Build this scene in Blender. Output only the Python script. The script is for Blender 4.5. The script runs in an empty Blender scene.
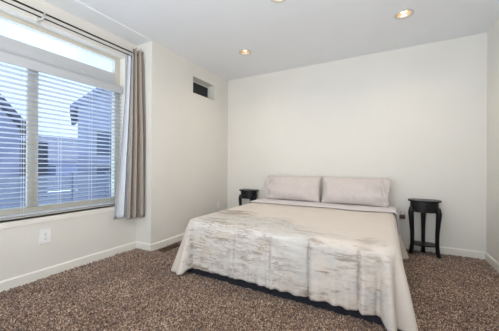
import bpy, bmesh, math, random
from mathutils import Vector, Matrix, noise
import numpy as np

random.seed(7)
scn = bpy.context.scene
C = scn.collection
PI = math.pi

def lin(r, g, b):
    f = lambda c: (c / 255 / 12.92) if c <= 10 else ((c / 255 + 0.055) / 1.055) ** 2.4
    return (f(r), f(g), f(b), 1.0)

# ------------------------------------------------------------------ camera
XL, XR, YB, XA, YA, H = -2.705, 1.037, 4.064, -2.986, 2.279, 2.74
yaw, roll = 0.50168, 0.00547
cam = bpy.data.cameras.new('camera'); camo = bpy.data.objects.new('camera', cam); C.objects.link(camo)
cam.sensor_fit = 'HORIZONTAL'; cam.sensor_width = 36.0; cam.lens = 253.81 / 499 * 36.0
cam.clip_start = 0.02; cam.clip_end = 200
fw = Vector((-math.sin(yaw), math.cos(yaw), 0)); rt = Vector((math.cos(yaw), math.sin(yaw), 0)); up = Vector((0, 0, 1))
r2 = rt * math.cos(roll) + up * math.sin(roll); u2 = up * math.cos(roll) - rt * math.sin(roll)
camo.matrix_world = Matrix(((r2.x, u2.x, -fw.x, 0.0), (r2.y, u2.y, -fw.y, 0.0), (r2.z, u2.z, -fw.z, 1.1177), (0, 0, 0, 1)))
scn.camera = camo

# ------------------------------------------------------------------ exposure, world, lights
vs = scn.view_settings
vs.view_transform = 'Standard'; vs.look = 'None'; vs.gamma = 1.0; vs.exposure = 0.17; vs.use_curve_mapping = False

world = bpy.data.worlds.new('sky'); scn.world = world; world.use_nodes = True
wt = world.node_tree; wt.nodes.clear()
wo = wt.nodes.new('ShaderNodeOutputWorld'); wb = wt.nodes.new('ShaderNodeBackground')
tc = wt.nodes.new('ShaderNodeTexCoord'); nz = wt.nodes.new('ShaderNodeTexNoise'); rp = wt.nodes.new('ShaderNodeValToRGB')
nz.inputs['Scale'].default_value = 3.0; nz.inputs['Detail'].default_value = 4
rp.color_ramp.elements[0].position = 0.35; rp.color_ramp.elements[0].color = (0.50, 0.72, 1.0, 1)
rp.color_ramp.elements[1].position = 0.62; rp.color_ramp.elements[1].color = (0.72, 0.87, 1.0, 1)
wt.links.new(tc.outputs['Generated'], nz.inputs['Vector']); wt.links.new(nz.outputs['Fac'], rp.inputs['Fac'])
wt.links.new(rp.outputs['Color'], wb.inputs['Color']); wt.links.new(wb.outputs[0], wo.inputs[0])
wb.inputs['Strength'].default_value = 1.5

def area(name, loc, rot, sx, sy, power, col, portal=False):
    l = bpy.data.lights.new(name, 'AREA'); l.shape = 'RECTANGLE'; l.size = sx; l.size_y = sy
    l.energy = power; l.color = col
    o = bpy.data.objects.new(name, l); C.objects.link(o); o.location = loc; o.rotation_euler = rot
    if portal: l.cycles.is_portal = True
    return o
# added fill lamp behind the camera, tipped up to brighten ceiling and walls
area('rear_fill_light', (-0.85, -1.40, 1.25), (PI / 2 + math.radians(60), 0, math.radians(22)), 3.2, 2.0, 124.0, (0.97, 0.98, 1.0))
area('window_portal', (-3.16, 1.17, 1.56), (0, -PI / 2, 0), 1.9, 1.84, 1.0, (1, 1, 1), portal=True)

sl = bpy.data.lights.new('sun', 'SUN'); sl.energy = 15.0; sl.angle = 0.02; sl.color = (0.86, 0.93, 1.0)
so_ = bpy.data.objects.new('sun', sl); C.objects.link(so_)
so_.rotation_euler = Vector((-0.06, -0.60, -0.79)).to_track_quat('-Z', 'Y').to_euler()   # high sun from behind the house: no beam enters the room

# ------------------------------------------------------------------ materials
def mat(name, col, rough=0.6, metal=0.0, spec=0.4, emit=None, estr=0.0, noise_amt=0.0, noise_scale=20.0, bump=0.0, bump_scale=200.0, sheen=0.0):
    m = bpy.data.materials.new(name); m.use_nodes = True
    nt = m.node_tree; b = nt.nodes['Principled BSDF']
    b.inputs['Base Color'].default_value = col; b.inputs['Roughness'].default_value = rough
    b.inputs['Metallic'].default_value = metal; b.inputs['Specular IOR Level'].default_value = spec
    b.inputs['Sheen Weight'].default_value = sheen
    if emit:
        b.inputs['Emission Color'].default_value = emit; b.inputs['Emission Strength'].default_value = estr
    t = nt.nodes.new('ShaderNodeTexCoord')
    if noise_amt:
        n = nt.nodes.new('ShaderNodeTexNoise'); n.inputs['Scale'].default_value = noise_scale; n.inputs['Detail'].default_value = 5
        nt.links.new(t.outputs['Object'], n.inputs['Vector'])
        r = nt.nodes.new('ShaderNodeValToRGB')
        k = noise_amt
        r.color_ramp.elements[0].position = 0.3; r.color_ramp.elements[1].position = 0.7
        r.color_ramp.elements[0].color = (col[0] * (1 - k), col[1] * (1 - k), col[2] * (1 - k), 1)
        r.color_ramp.elements[1].color = (min(1, col[0] * (1 + k)), min(1, col[1] * (1 + k)), min(1, col[2] * (1 + k)), 1)
        nt.links.new(n.outputs['Fac'], r.inputs['Fac']); nt.links.new(r.outputs['Color'], b.inputs['Base Color'])
    if bump:
        n2 = nt.nodes.new('ShaderNodeTexNoise'); n2.inputs['Scale'].default_value = bump_scale; n2.inputs['Detail'].default_value = 3
        nt.links.new(t.outputs['Object'], n2.inputs['Vector'])
        bm_ = nt.nodes.new('ShaderNodeBump'); bm_.inputs['Strength'].default_value = bump; bm_.inputs['Distance'].default_value = 0.004
        nt.links.new(n2.outputs['Fac'], bm_.inputs['Height']); nt.links.new(bm_.outputs['Normal'], b.inputs['Normal'])
    return m

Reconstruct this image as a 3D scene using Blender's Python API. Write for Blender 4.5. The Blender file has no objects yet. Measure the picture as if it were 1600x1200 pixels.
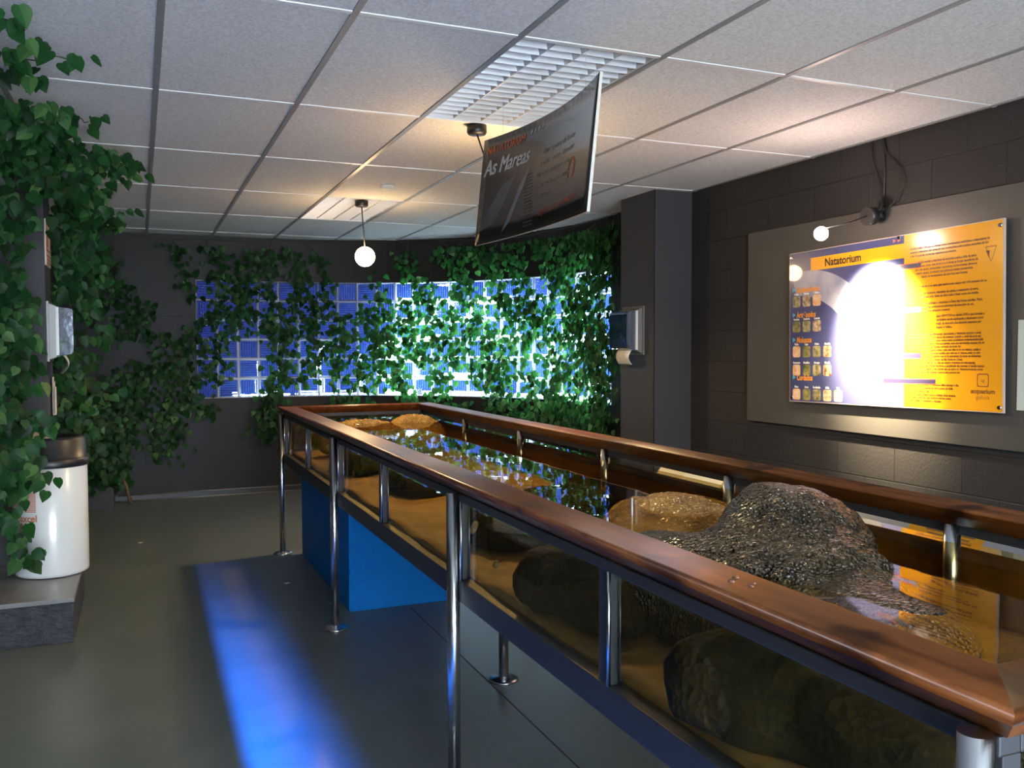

++++++++++

Problem requirements: Copy the records exactly. Skip the pictures.

Task output:
Build this scene in Blender. Output only the Python script. The script is for Blender 4.5. The script runs in an empty Blender scene.
import bpy, bmesh, math, random
from mathutils import Vector, Matrix, noise
import numpy as np

random.seed(7)
scn = bpy.context.scene
C = scn.collection
PI = math.pi

def lin(r, g, b):
    f = lambda c: (c / 255 / 12.92) if c <= 10 else ((c / 255 + 0.055) / 1.055) ** 2.4
    return (f(r), f(g), f(b), 1.0)

# ------------------------------------------------------------------ camera
XL, XR, YB, XA, YA, H = -2.705, 1.037, 4.064, -2.986, 2.279, 2.74
yaw, roll = 0.50168, 0.00547
cam = bpy.data.cameras.new('camera'); camo = bpy.data.objects.new('camera', cam); C.objects.link(camo)
cam.sensor_fit = 'HORIZONTAL'; cam.sensor_width = 36.0; cam.lens = 253.81 / 499 * 36.0
cam.clip_start = 0.02; cam.clip_end = 200
fw = Vector((-math.sin(yaw), math.cos(yaw), 0)); rt = Vector((math.cos(yaw), math.sin(yaw), 0)); up = Vector((0, 0, 1))
r2 = rt * math.cos(roll) + up * math.sin(roll); u2 = up * math.cos(roll) - rt * math.sin(roll)
camo.matrix_world = Matrix(((r2.x, u2.x, -fw.x, 0.0), (r2.y, u2.y, -fw.y, 0.0), (r2.z, u2.z, -fw.z, 1.1177), (0, 0, 0, 1)))
scn.camera = camo

# ------------------------------------------------------------------ exposure, world, lights
vs = scn.view_settings
vs.view_transform = 'Standard'; vs.look = 'None'; vs.gamma = 1.0; vs.exposure = 0.17; vs.use_curve_mapping = False

world = bpy.data.worlds.new('sky'); scn.world = world; world.use_nodes = True
wt = world.node_tree; wt.nodes.clear()
wo = wt.nodes.new('ShaderNodeOutputWorld'); wb = wt.nodes.new('ShaderNodeBackground')
tc = wt.nodes.new('ShaderNodeTexCoord'); nz = wt.nodes.new('ShaderNodeTexNoise'); rp = wt.nodes.new('ShaderNodeValToRGB')
nz.inputs['Scale'].default_value = 3.0; nz.inputs['Detail'].default_value = 4
rp.color_ramp.elements[0].position = 0.35; rp.color_ramp.elements[0].color = (0.50, 0.72, 1.0, 1)
rp.color_ramp.elements[1].position = 0.62; rp.color_ramp.elements[1].color = (0.72, 0.87, 1.0, 1)
wt.links.new(tc.outputs['Generated'], nz.inputs['Vector']); wt.links.new(nz.outputs['Fac'], rp.inputs['Fac'])
wt.links.new(rp.outputs['Color'], wb.inputs['Color']); wt.links.new(wb.outputs[0], wo.inputs[0])
wb.inputs['Strength'].default_value = 1.5

def area(name, loc, rot, sx, sy, power, col, portal=False):
    l = bpy.data.lights.new(name, 'AREA'); l.shape = 'RECTANGLE'; l.size = sx; l.size_y = sy
    l.energy = power; l.color = col
    o = bpy.data.objects.new(name, l); C.objects.link(o); o.location = loc; o.rotation_euler = rot
    if portal: l.cycles.is_portal = True
    return o
# added fill lamp behind the camera, tipped up to brighten ceiling and walls
area('rear_fill_light', (-0.85, -1.40, 1.25), (PI / 2 + math.radians(60), 0, math.radians(22)), 3.2, 2.0, 124.0, (0.97, 0.98, 1.0))
area('window_portal', (-3.16, 1.17, 1.56), (0, -PI / 2, 0), 1.9, 1.84, 1.0, (1, 1, 1), portal=True)

sl = bpy.data.lights.new('sun', 'SUN'); sl.energy = 15.0; sl.angle = 0.02; sl.color = (0.86, 0.93, 1.0)
so_ = bpy.data.objects.new('sun', sl); C.objects.link(so_)
so_.rotation_euler = Vector((-0.06, -0.60, -0.79)).to_track_quat('-Z', 'Y').to_euler()   # high sun from behind the house: no beam enters the room

# ------------------------------------------------------------------ materials
def mat(name, col, rough=0.6, metal=0.0, spec=0.4, emit=None, estr=0.0, noise_amt=0.0, noise_scale=20.0, bump=0.0, bump_scale=200.0, sheen=0.0):
    m = bpy.data.materials.new(name); m.use_nodes = True
    nt = m.node_tree; b = nt.nodes['Principled BSDF']
    b.inputs['Base Color'].default_value = col; b.inputs['Roughness'].default_value = rough
    b.inputs['Metallic'].default_value = metal; b.inputs['Specular IOR Level'].default_value = spec
    b.inputs['Sheen Weight'].default_value = sheen
    if emit:
        b.inputs['Emission Color'].default_value = emit; b.inputs['Emission Strength'].default_value = estr
    t = nt.nodes.new('ShaderNodeTexCoord')
    if noise_amt:
        n = nt.nodes.new('ShaderNodeTexNoise'); n.inputs['Scale'].default_value = noise_scale; n.inputs['Detail'].default_value = 5
        nt.links.new(t.outputs['Object'], n.inputs['Vector'])
        r = nt.nodes.new('ShaderNodeValToRGB')
        k = noise_amt
        r.color_ramp.elements[0].position = 0.3; r.color_ramp.elements[1].position = 0.7
        r.color_ramp.elements[0].color = (col[0] * (1 - k), col[1] * (1 - k), col[2] * (1 - k), 1)
        r.color_ramp.elements[1].color = (min(1, col[0] * (1 + k)), min(1, col[1] * (1 + k)), min(1, col[2] * (1 + k)), 1)
        nt.links.new(n.outputs['Fac'], r.inputs['Fac']); nt.links.new(r.outputs['Color'], b.inputs['Base Color'])
    if bump:
        n2 = nt.nodes.new('ShaderNodeTexNoise'); n2.inputs['Scale'].default_value = bump_scale; n2.inputs['Detail'].default_value = 3
        nt.links.new(t.outputs['Object'], n2.inputs['Vector'])
        bm_ = nt.nodes.new('ShaderNodeBump'); bm_.inputs['Strength'].default_value = bump; bm_.inputs['Distance'].default_value = 0.004
        nt.links.new(n2.outputs['Fac'], bm_.inputs['Height']); nt.links.new(bm_.outputs['Normal'], b.inputs['Normal'])
    return m

Reconstruct this image as a 3D scene using Blender's Python API. Write for Blender 4.5. The Blender file has no objects yet. Measure the picture as if it were 1600x1200 pixels.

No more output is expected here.